Update, Oct. 12: The County Council affirmed the Hearing Examiner's decision today.



CATHCART —
The land-use appeal crying foul to how officials approved 286 townhomes at state Route 9 and Cathcart Way, which is being heard by the County Council, may see a decision this week.
Opening arguments and rebuttals were heard Wednesday, Oct. 5.
The County Council voted to continue the hearing to Wednesday, Oct. 12 at 10:30 a.m.
The site in question is vacant county surplus land.
Appellants want the county hearing examiner’s July 2022 decision stricken and to have the whole thing re-heard by an independent hearing examiner.
One of the contentions is that at the hearing, county planners were not transparent that the county already signed a 2020 agreement to sell the land to Pacific Ridge Homes, a subsidiary of developer D.R. Horton, which could have been reviewed for the hearing.
Last week, the County Council asked county staff to bring back an answer on whether the land purchase agreement documents would have been available to anyone who could have requested it as a public record in advance of the contested hearing conducted by the County Hearing Examiner.
Appellants argue that an alternative sketch of an “urban village” with 129 townhouses and five commercial pads wasn’t followed through on.
Appeal attorney Rick Aramburu also argued last week that adjacent land for a park-and-ride lot is “clearly intertwined” with the land sale, and that this site’s environmental review should have been combined with the whole of the hearing examiner’s decision. Other appellants echoed arguments that you can’t have the townhouse development without the adjacent park-and-ride.
Aramburu also argued that the county ignored the Growth Management Act when it authorized this amount of development on 31 acres in a mostly rural area. (The land is zoned “Planned Community Business,” a form of Urban Commercial zoning.)

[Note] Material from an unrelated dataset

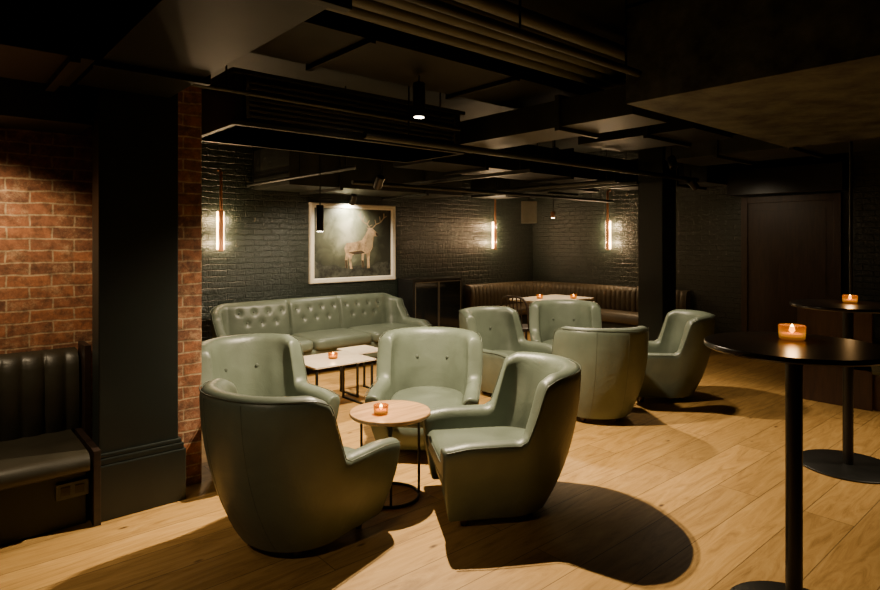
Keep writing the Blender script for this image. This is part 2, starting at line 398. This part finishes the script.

It appears Horton took the option to construct the park-and-ride on the adjoining property within a specific timeframe to get a discount on the land purchase price. This is from the Tribune’s review of the October 2021 fifth amended version of the purchase-and-sale contract; the county and Horton finalized the purchase-and-sale in the summer of 2022. (Post-press update: A finalized July 15, 2022 agreement also had the agreement to build the park-and-ride.)
Aramburu said a D.R. Horton representative told the hearing examiner the park-and-ride wasn’t part of the hearing.
“The Park-and-Ride was an integral part of the county’s arrangements,” Aramburu told the County Council.
One of the appellants, Debbie Wetzel, has now paid for a separate environmental appeal specifically about the park-and-ride.
“The community shouldn’t have to do two SEPA appeals,” supporter Mickie Gundersen testified to the County Council. Appeals cost $1,500 each.
The county’s sales terms stipulate that the roads feeding to the park-and-ride must go through the 31-acre property.
D.R. Horton’s attorney Duana Koloušková told the County Council that if the hearing examiner’s decision gets remanded, it would “have absolutely no value whatsoever,” she said, and not accomplish anything except having the purchase-and-sale entered as evidence into the record. A new hearing examiner would decide the same result that the proposal met all the code, Koloušková said.
Nobody appealed the environmental review, Koloušková said, and no claims the hearing examiner’s decision didn’t comply with law. Discontent with the project is not a basis to remand, Koloušková said.
Koloušková said Aramburu was newly introducing the park-and-ride arguments.
Two sections of the appeal document filed to the County Council discuss the project’s links to the park-and-ride.
John Mirante, a vice president for Pacific Ridge Homes, told a reporter the company had no comment on the case.